Follow that horse and rider now, the man might be a cousin of mine. We're all related around here. For a thousand years these valleys have had a secret which no-one else has shared. Follow that rider and he'll lead you to it. This is the home of fox and badger, bee-orchids, skylarks and the rare blue butterfly. It was also once the home of a million sheep. And still under the ground, below the beech roots, through the limestone rocks bubbles the force that first gave power to these valleys.
Water and wool built the fame of this place. And the wealth of it. Water and wool working together, build our gold-stone villages, and setup the churches that have stood for a thousand years, (and) the bells that have rung in a thousand Christmas'.
Our secret does not change, our life, like the water, follows it's ancient course and sleepy death comes in it's own good time.
The children scamper to a new tune, the old ones curl up under the mellow stones, and the grass is cut when it is ready.
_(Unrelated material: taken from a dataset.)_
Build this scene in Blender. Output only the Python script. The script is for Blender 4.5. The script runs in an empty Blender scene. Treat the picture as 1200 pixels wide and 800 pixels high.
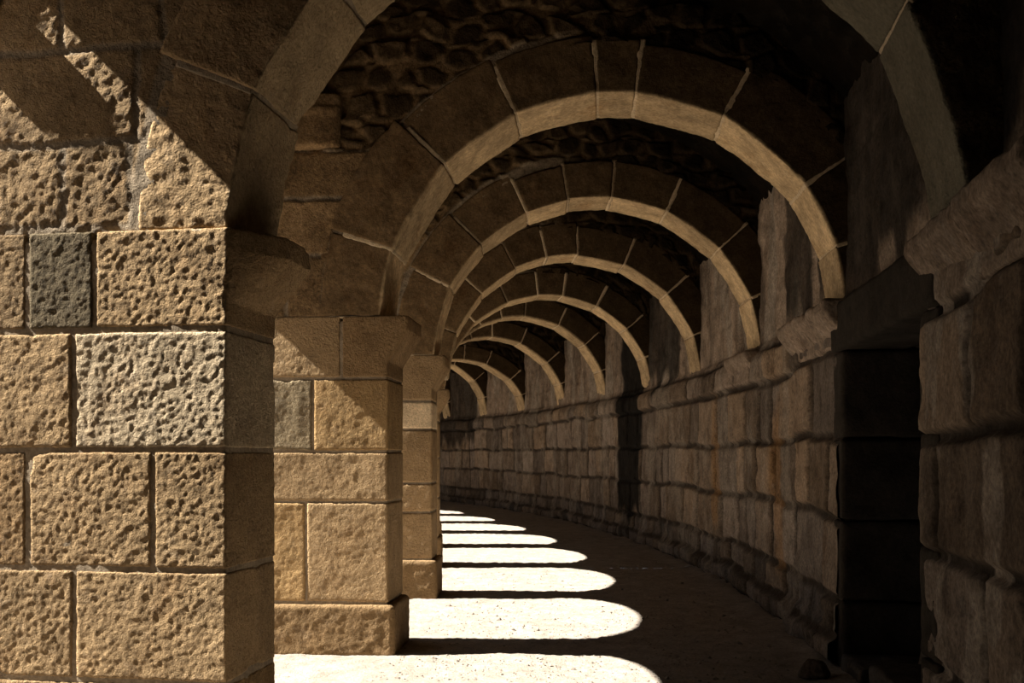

But the springs of the future run onward through the children, lively and unabated.
One thing only has dissapeared, the sheep. These are the ghosts, the ghosts of the past. Relics of the great flocks that once ran upon these hills. Now the wool comes in bales from the docks in Bristol, from the pastures of Australia, Spain and middle-Europe.
But our secret remains, it lies hidden behind the screen of leaves and brambles. Deep in the brains and hands of the children who inherit these valleys. That secret is skill. Watch these waters now, and they'll take you to it.
Lush, placid and overgrown. The old stream slumbers among it's banks. You might be alone in some distant backwater, drifting with time. But pause for a moment, and listen.
That beating pulse is the heart of an industry, home of the cloth mills. Pride of the Stroud valleys.
This then is the secret of the green Stroud valleys, and this is it's fame. The lustrous cloth of the west of England, fine full and ever lasting. Woven in the valley mills among the swans and the sound of water. We've learnt here as nowhere else the art of finishing cloth, of giving it that rich, felted, heavily milled texture that sets a bloom upon it as fine, luxurious and permanent as an English lawn. But this cloth is unlike any produced anywhere else, it is the product of native magic, a result of the friendly situation of the hills that began it, and of the human skill that has slowly perfected it through the inherited traditions of fifty generations. Once the red-coats of Wellington's armies and the blue jackets of the fighting men of the sea, today these same blues and scarlets and greens are the rainbow cloths of peace. Styled for the elegant suits of women, the top coats of city men and the gay jackets of farmers.
From these hills came the wool. From their springs, the water that scoured the wool and gave power to the looms
And from the soils and roots and vegetations, came the first pungent dyes that gave the cloths their early glory. And no matter what else has changed, still in these steep western valleys that look out of the Silver Seven, the native skill remains. Among the healthy farms and the golden limestone villages the workers live as they've always done, and their family names: Dyer, Weaver, Booker(??), Fuller(?). They show the heritage of their crafts. This is the west of England. Birthplace of the valley weavers, tough countrymen that make some of the toughest cloths in the world. Cloths of such excellence and strength as to long outlast the life of a man. But our local skill handed down among the families of the valleys, is even more outlasting.
(Inaudible) Deep rooted in the hills and (as) continuous as the flow of water.